## Begin Supplied information
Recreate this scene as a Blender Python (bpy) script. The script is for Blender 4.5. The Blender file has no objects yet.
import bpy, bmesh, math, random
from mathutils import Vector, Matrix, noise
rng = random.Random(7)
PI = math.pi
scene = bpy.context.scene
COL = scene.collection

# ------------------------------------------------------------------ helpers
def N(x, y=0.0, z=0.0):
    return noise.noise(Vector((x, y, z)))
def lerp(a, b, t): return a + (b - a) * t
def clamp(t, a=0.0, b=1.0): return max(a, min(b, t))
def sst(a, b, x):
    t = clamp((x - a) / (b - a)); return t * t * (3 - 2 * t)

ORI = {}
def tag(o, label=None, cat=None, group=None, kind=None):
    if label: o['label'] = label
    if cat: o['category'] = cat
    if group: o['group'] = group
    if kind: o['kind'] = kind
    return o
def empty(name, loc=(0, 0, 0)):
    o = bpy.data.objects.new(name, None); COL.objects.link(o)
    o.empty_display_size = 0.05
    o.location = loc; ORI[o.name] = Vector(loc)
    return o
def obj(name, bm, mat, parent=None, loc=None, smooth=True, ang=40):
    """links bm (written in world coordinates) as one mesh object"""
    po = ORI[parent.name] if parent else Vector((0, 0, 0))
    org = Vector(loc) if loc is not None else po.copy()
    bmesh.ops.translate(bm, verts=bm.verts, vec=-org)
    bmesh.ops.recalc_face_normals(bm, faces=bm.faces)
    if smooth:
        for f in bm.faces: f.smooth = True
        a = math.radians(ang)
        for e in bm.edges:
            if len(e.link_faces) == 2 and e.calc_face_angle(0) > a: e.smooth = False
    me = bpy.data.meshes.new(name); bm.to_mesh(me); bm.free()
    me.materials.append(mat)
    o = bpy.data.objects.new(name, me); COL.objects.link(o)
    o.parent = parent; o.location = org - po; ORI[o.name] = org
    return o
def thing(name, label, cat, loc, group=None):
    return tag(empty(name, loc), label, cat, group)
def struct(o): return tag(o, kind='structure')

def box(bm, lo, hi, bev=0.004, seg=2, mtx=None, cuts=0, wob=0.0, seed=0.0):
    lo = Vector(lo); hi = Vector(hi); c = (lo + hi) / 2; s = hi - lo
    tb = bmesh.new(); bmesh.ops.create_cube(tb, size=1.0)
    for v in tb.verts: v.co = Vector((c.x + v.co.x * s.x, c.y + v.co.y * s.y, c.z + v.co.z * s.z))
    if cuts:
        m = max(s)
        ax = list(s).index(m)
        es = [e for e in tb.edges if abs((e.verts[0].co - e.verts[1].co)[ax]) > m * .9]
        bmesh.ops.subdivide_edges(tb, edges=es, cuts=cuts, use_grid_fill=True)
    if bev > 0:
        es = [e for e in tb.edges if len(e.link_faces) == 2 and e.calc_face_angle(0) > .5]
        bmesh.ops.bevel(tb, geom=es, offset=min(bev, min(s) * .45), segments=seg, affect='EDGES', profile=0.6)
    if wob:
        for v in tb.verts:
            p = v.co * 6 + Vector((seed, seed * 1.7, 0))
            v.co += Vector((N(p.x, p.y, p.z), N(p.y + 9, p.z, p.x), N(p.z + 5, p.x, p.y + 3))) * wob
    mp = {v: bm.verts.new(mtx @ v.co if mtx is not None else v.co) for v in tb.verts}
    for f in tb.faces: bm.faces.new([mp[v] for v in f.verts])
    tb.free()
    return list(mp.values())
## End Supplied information
Requirements:
Output the full listing exactly as it stands.

Answer:
Recreate this scene as a Blender Python (bpy) script. The script is for Blender 4.5. The Blender file has no objects yet.
import bpy, bmesh, math, random
from mathutils import Vector, Matrix, noise
rng = random.Random(7)
PI = math.pi
scene = bpy.context.scene
COL = scene.collection

# ------------------------------------------------------------------ helpers
def N(x, y=0.0, z=0.0):
    return noise.noise(Vector((x, y, z)))
def lerp(a, b, t): return a + (b - a) * t
def clamp(t, a=0.0, b=1.0): return max(a, min(b, t))
def sst(a, b, x):
    t = clamp((x - a) / (b - a)); return t * t * (3 - 2 * t)

ORI = {}
def tag(o, label=None, cat=None, group=None, kind=None):
    if label: o['label'] = label
    if cat: o['category'] = cat
    if group: o['group'] = group
    if kind: o['kind'] = kind
    return o
def empty(name, loc=(0, 0, 0)):
    o = bpy.data.objects.new(name, None); COL.objects.link(o)
    o.empty_display_size = 0.05
    o.location = loc; ORI[o.name] = Vector(loc)
    return o
def obj(name, bm, mat, parent=None, loc=None, smooth=True, ang=40):
    """links bm (written in world coordinates) as one mesh object"""
    po = ORI[parent.name] if parent else Vector((0, 0, 0))
    org = Vector(loc) if loc is not None else po.copy()
    bmesh.ops.translate(bm, verts=bm.verts, vec=-org)
    bmesh.ops.recalc_face_normals(bm, faces=bm.faces)
    if smooth:
        for f in bm.faces: f.smooth = True
        a = math.radians(ang)
        for e in bm.edges:
            if len(e.link_faces) == 2 and e.calc_face_angle(0) > a: e.smooth = False
    me = bpy.data.meshes.new(name); bm.to_mesh(me); bm.free()
    me.materials.append(mat)
    o = bpy.data.objects.new(name, me); COL.objects.link(o)
    o.parent = parent; o.location = org - po; ORI[o.name] = org
    return o
def thing(name, label, cat, loc, group=None):
    return tag(empty(name, loc), label, cat, group)
def struct(o): return tag(o, kind='structure')

def box(bm, lo, hi, bev=0.004, seg=2, mtx=None, cuts=0, wob=0.0, seed=0.0):
    lo = Vector(lo); hi = Vector(hi); c = (lo + hi) / 2; s = hi - lo
    tb = bmesh.new(); bmesh.ops.create_cube(tb, size=1.0)
    for v in tb.verts: v.co = Vector((c.x + v.co.x * s.x, c.y + v.co.y * s.y, c.z + v.co.z * s.z))
    if cuts:
        m = max(s)
        ax = list(s).index(m)
        es = [e for e in tb.edges if abs((e.verts[0].co - e.verts[1].co)[ax]) > m * .9]
        bmesh.ops.subdivide_edges(tb, edges=es, cuts=cuts, use_grid_fill=True)
    if bev > 0:
        es = [e for e in tb.edges if len(e.link_faces) == 2 and e.calc_face_angle(0) > .5]
        bmesh.ops.bevel(tb, geom=es, offset=min(bev, min(s) * .45), segments=seg, affect='EDGES', profile=0.6)
    if wob:
        for v in tb.verts:
            p = v.co * 6 + Vector((seed, seed * 1.7, 0))
            v.co += Vector((N(p.x, p.y, p.z), N(p.y + 9, p.z, p.x), N(p.z + 5, p.x, p.y + 3))) * wob
    mp = {v: bm.verts.new(mtx @ v.co if mtx is not None else v.co) for v in tb.verts}
    for f in tb.faces: bm.faces.new([mp[v] for v in f.verts])
    tb.free()
    return list(mp.values())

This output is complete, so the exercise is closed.